In an email to Front Office Sports, a Nike spokesperson added, “We always listen to the voice of the athlete.”

Nike has recently cultivated what marketing experts have called a “hard” brand identity, one its competitors have sought to undercut in recent years by appealing to more casual runners. On’s recent “soft wins” campaign, starring Elmo from Sesame Street, was perceived as a direct shot at Nike.

“Nike’s been running this spikier running campaign for a couple years,” Lee Glandorf, the former Tracksmith marketing director who now writes a newsletter about running style, told FOS. “Nike’s trying to regain the share it lost at the front of the running pack that it lost to companies like Tracksmith, Bandit, and Satisfy,” she said.

Competitors pounced this weekend. The shoe company Altra put out an ad that led with “Run. Walk. Crawl,” and captioned a social post, “Go where you’re celebrated. Not where you’re tolerated.” Asics put up billboards in Boston that read “Runners. Walkers. All welcome.” Asics told FOS it put the signs up because it believes “all movement matters.” 

The Olympic medalist Molly Seidel joked on Instagram, “Runners welcome. Walkers welcome. Power hikers tolerated,” and wrote that “no matter how you get from hopkinton to boylston street, you’re a fucking marathoner.”

‘Boston Will Always Remind You’

The Nike sign in the store window now reads “Boston will always remind you, movement is what matters.”
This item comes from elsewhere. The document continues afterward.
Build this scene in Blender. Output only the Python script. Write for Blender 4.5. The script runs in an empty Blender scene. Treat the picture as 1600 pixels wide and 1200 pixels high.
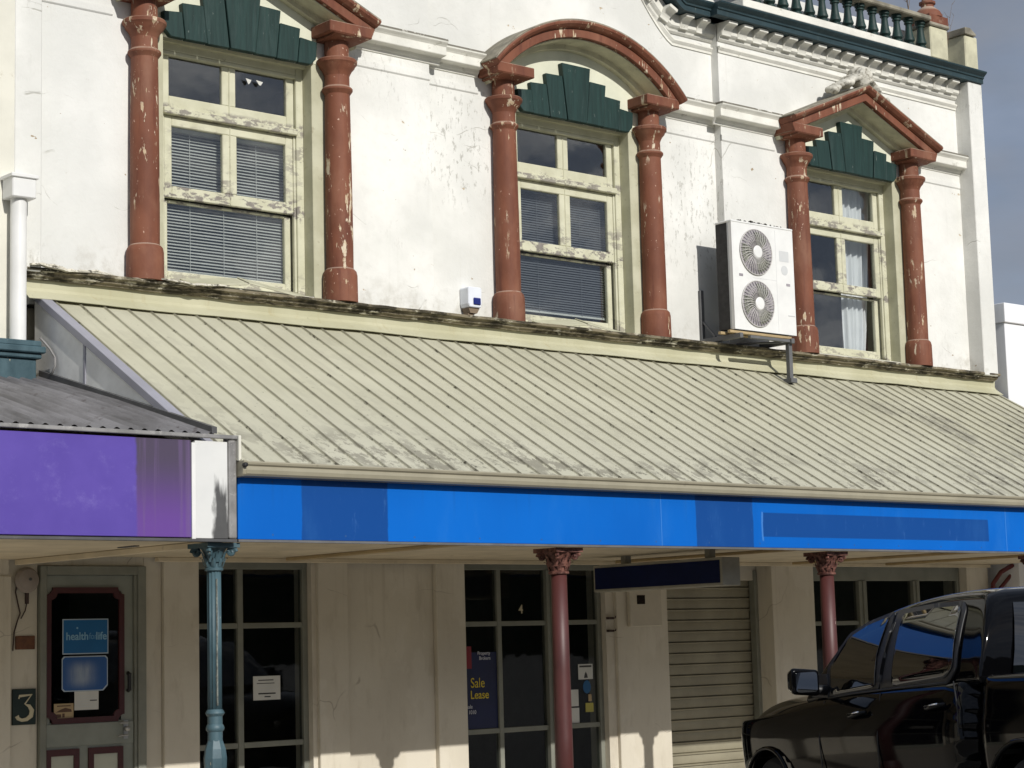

The Boston Marathon is unusual among major marathons in that there is no lottery to enter; roughly 10% of slots are reserved for charity runners, and the rest of the field has to run a qualifying time. (Those times have grown increasingly difficult to reach in recent years.) 

Nike is not the first to apologize for a mild-seeming Boston Marathon ad after offending vocal corners of the online running community. In 2023, Tracksmith sold a “Boston Qualifier” singlet that it called “hard to get, harder to earn” that kicked off a similar cycle: running influencer accounts complained that the singlets were elitist; others in turn railed that the complainers were too sensitive. Tracksmith eventually apologized for how it marketed the singlets and used “missed the mark” language identical to Nike.

The internet influencer and Boston runner Alex Predhome told FOS he felt the controversy was largely manufactured online. “I’ve never heard someone in the community earnestly bashing runners who have to walk during the Boston Marathon,” he said. He added that while the display was poorly thought out and a sign of Nike being out of touch, “I can’t stand that this makes Boston appear soft, especially because it is a city full of snarky runners who can take a joke.”

Glandorf pointed out that Nike was similarly ripped for its recent “You didn’t come all this way for a walk in the park” ads at England’s Parkrun series, which is generally walker-friendly. “It’s missing how the running market has evolved,” she said. “Language like that used to land.”

It’s at least the second time in less than a year that Nike has apologized for an ad activation at a major race. At the 2025 London Marathon, the company put up billboards that read “Never Again. Until Next Year,” which is language often associated with the Holocaust. The company said at the time, “We did not mean any harm and apologize for any we caused.”